The list included changing an article that states juveniles aged 14 to 16 cannot receive administrative detention, which is generally used for offenders who commit noncriminal offenses and lasts for about 20 days.

The ministry said the amendment would keep the measure in place only for first-time offenders, which means juveniles as young as 14 could be detained if they reoffend.

Dai Qiuying, an assistant researcher with the Supreme People's Court, told China National Radio that the amendment is understandable, as society has been frustrated with the lack of practical and applicable corrective measures for juvenile offenders.

China has seen a rise in crime involving minors in recent years. A study by the Chinese Society for Juvenile Delinquency Prevention Research estimated that more than 50 percent of juvenile crime is committed by young people age 14 to 16. According to Criminal Law, only residents who are 16 or above can take full criminal liability.

However, legal experts have argued that putting minors in detention should be a last resort.

"There is no detailed research that supports the necessity of lowering the minimum age for administrative detention," said Yao Jianlong, a professor at Shanghai University of Political Science and Law.

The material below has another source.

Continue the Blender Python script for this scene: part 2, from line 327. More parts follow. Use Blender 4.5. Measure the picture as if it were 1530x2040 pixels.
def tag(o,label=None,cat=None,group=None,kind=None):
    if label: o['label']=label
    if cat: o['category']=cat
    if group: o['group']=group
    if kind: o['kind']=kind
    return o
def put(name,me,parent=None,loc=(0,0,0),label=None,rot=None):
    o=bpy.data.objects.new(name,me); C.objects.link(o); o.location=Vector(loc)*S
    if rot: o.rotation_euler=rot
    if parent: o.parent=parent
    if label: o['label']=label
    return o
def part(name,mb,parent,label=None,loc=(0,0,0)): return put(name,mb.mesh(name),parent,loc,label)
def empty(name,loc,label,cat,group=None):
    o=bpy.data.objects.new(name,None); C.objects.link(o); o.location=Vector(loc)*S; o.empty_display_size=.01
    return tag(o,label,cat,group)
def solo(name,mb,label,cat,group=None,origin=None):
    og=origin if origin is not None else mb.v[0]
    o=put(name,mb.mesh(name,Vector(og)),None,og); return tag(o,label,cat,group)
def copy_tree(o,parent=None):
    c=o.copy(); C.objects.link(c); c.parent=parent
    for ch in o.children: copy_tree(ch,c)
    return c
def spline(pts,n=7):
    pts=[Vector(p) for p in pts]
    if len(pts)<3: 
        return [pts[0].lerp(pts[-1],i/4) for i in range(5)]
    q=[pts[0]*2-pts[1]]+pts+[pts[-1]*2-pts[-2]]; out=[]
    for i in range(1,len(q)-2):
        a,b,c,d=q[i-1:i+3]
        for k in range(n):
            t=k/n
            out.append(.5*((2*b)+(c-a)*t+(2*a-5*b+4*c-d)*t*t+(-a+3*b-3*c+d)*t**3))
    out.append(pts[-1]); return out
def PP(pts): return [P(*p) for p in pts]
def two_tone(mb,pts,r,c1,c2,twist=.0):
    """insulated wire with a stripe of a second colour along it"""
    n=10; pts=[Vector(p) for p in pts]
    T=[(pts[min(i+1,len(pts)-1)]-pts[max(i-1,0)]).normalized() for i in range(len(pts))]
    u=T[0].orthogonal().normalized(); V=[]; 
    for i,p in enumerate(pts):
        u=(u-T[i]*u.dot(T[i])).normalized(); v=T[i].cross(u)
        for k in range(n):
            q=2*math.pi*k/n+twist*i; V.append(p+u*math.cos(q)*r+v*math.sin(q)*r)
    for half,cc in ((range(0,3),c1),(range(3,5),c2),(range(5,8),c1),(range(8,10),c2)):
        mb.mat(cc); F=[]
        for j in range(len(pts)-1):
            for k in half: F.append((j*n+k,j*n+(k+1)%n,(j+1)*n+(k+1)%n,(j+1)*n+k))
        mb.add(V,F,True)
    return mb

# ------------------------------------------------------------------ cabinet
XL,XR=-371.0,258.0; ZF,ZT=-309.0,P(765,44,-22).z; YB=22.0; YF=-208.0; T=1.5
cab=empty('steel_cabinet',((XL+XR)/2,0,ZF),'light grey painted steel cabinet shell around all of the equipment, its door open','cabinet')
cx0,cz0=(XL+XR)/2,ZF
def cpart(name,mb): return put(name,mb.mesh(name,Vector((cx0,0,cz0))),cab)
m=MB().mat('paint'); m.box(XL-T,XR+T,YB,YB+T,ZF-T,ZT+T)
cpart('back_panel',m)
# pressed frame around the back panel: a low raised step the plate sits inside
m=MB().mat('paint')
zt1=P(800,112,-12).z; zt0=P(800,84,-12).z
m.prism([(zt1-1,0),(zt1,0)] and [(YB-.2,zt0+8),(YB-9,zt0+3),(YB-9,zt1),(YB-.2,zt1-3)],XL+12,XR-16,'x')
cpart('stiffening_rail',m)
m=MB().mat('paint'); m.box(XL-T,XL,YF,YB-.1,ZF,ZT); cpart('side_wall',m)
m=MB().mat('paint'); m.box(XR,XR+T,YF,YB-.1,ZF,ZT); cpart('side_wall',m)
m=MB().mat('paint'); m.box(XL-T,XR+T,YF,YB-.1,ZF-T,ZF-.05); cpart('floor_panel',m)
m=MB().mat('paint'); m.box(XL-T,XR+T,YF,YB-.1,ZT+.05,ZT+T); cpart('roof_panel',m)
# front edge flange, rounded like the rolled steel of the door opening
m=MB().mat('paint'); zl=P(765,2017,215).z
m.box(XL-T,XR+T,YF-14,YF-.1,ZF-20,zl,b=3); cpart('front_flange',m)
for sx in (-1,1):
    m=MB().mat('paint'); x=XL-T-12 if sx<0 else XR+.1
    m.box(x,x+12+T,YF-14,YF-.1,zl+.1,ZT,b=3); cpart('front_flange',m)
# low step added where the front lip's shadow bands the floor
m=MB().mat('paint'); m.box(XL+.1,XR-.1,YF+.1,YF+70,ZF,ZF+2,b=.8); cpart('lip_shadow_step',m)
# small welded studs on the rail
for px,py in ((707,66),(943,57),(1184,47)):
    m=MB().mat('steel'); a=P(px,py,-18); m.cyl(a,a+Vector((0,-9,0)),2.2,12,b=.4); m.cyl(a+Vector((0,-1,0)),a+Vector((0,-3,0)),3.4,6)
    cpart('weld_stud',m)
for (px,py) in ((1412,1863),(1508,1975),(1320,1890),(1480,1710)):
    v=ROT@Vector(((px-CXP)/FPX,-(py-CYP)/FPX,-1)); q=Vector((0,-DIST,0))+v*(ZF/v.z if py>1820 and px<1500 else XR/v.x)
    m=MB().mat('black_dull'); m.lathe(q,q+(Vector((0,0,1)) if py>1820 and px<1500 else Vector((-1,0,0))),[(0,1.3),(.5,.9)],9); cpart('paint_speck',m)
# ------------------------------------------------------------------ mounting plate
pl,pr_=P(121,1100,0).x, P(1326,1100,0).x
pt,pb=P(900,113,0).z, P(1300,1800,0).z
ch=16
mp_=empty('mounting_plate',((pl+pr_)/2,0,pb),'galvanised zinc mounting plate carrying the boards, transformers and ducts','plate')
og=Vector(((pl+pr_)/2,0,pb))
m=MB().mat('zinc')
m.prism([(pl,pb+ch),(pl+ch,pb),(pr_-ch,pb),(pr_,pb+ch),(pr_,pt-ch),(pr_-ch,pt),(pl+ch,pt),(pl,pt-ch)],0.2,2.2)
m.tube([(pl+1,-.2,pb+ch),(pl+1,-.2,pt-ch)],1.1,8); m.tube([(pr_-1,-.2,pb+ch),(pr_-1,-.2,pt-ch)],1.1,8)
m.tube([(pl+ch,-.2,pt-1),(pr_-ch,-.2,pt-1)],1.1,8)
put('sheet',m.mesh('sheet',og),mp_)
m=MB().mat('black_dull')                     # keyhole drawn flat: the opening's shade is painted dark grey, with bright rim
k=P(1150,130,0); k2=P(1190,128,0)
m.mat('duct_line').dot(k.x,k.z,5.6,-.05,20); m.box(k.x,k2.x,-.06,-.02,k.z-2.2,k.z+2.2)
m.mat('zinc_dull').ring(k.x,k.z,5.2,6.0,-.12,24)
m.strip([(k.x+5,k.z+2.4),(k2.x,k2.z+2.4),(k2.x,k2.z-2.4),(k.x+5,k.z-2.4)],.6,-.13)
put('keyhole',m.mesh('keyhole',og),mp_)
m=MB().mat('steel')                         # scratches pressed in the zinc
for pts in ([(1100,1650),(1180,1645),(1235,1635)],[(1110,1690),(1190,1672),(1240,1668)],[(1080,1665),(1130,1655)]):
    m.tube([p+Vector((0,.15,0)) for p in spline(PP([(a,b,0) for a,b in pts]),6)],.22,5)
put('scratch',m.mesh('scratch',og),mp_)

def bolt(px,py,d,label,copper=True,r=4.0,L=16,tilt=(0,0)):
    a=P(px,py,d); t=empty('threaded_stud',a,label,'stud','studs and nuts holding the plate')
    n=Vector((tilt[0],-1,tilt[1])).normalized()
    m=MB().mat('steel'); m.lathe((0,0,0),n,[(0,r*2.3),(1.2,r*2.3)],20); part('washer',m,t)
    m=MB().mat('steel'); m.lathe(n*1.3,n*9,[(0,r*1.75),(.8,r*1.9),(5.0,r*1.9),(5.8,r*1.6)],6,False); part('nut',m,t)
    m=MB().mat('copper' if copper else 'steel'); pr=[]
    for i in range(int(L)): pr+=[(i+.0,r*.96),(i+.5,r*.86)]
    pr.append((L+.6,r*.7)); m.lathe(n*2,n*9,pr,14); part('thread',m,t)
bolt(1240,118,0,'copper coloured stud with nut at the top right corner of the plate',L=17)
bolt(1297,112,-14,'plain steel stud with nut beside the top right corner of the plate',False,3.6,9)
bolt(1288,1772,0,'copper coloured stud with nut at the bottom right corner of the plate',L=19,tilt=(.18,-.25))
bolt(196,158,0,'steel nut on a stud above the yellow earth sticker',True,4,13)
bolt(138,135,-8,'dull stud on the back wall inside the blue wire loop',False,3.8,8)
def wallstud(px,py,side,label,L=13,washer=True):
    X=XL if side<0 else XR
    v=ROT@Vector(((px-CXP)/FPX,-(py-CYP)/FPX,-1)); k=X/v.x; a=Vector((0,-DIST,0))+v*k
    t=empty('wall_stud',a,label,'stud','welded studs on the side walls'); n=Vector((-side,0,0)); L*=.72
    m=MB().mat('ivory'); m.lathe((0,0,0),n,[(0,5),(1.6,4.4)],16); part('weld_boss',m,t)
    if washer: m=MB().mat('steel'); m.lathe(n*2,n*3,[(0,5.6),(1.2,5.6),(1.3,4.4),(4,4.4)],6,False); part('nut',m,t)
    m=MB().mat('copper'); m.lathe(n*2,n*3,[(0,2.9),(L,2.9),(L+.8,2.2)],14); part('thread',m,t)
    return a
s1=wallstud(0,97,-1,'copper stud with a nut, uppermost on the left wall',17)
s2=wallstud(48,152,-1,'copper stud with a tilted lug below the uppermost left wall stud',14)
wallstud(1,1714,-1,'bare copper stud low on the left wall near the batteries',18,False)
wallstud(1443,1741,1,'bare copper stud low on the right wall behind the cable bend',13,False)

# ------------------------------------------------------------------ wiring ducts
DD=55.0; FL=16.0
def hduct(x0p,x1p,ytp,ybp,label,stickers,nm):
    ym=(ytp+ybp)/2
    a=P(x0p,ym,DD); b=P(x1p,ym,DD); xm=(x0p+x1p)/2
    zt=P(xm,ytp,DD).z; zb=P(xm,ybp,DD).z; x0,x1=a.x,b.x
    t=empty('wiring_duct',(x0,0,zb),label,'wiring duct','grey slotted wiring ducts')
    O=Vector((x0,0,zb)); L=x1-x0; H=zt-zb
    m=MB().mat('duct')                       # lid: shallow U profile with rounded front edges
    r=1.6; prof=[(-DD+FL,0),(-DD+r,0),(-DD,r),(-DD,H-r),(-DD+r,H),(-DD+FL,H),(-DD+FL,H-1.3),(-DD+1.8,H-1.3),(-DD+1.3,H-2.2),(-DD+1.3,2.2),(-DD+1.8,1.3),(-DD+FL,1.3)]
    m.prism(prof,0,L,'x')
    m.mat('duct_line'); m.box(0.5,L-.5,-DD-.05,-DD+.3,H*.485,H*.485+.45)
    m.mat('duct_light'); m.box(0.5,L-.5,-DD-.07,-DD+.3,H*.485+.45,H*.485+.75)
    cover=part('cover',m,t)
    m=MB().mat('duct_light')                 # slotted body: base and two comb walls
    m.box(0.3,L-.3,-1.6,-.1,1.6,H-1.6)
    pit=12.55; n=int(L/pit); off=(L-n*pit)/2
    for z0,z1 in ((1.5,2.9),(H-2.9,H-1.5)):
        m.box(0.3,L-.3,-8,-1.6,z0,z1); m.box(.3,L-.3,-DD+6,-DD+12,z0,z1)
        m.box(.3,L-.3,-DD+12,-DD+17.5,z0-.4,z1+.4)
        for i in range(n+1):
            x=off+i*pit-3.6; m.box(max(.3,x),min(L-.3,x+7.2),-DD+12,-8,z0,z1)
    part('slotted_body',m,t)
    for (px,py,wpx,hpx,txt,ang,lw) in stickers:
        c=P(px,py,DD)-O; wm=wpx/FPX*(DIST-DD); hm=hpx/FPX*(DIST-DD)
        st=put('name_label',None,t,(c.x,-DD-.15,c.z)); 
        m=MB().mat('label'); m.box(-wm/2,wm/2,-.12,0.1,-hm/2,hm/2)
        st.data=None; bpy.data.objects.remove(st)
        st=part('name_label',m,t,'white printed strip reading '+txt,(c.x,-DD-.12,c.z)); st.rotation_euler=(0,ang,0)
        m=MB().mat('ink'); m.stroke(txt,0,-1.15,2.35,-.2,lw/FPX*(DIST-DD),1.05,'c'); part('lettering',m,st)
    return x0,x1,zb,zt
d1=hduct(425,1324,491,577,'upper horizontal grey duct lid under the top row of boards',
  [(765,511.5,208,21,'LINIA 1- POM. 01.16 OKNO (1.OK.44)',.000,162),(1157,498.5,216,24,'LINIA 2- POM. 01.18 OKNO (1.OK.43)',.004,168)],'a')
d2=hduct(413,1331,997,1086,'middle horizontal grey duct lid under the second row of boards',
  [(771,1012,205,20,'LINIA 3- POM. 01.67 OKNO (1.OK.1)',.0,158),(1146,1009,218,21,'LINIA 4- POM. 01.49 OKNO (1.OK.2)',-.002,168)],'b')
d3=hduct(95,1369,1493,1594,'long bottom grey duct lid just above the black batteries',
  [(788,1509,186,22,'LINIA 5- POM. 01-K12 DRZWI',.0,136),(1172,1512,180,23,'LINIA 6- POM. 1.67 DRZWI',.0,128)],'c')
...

He cited an item in the UN Convention on the Rights of the Child that states "the arrest, detention or imprisonment of a child shall be in conformity with the law and shall be used only as a measure of last resort and for the shortest appropriate period of time".

The Law on Penalties for Administrative Detention is designed to punish offenders whose violations do not fall under Criminal Law but are still considered to harm society.

Wang Ying, a district prosecutor who regularly handles cases involving minors in Ningbo, Zhejiang province, warned that detaining juveniles could result in long-term psychological damage.

"Minors who are deprived of their personal freedom during age 14 to 16 tend to be more aggressive after they have completed their detention," she told China National Radio.

"The ages 14 to 16 is a period in which a person develops empathy. Forced detention and fear could damage that brain function, which is difficult to recover," she added.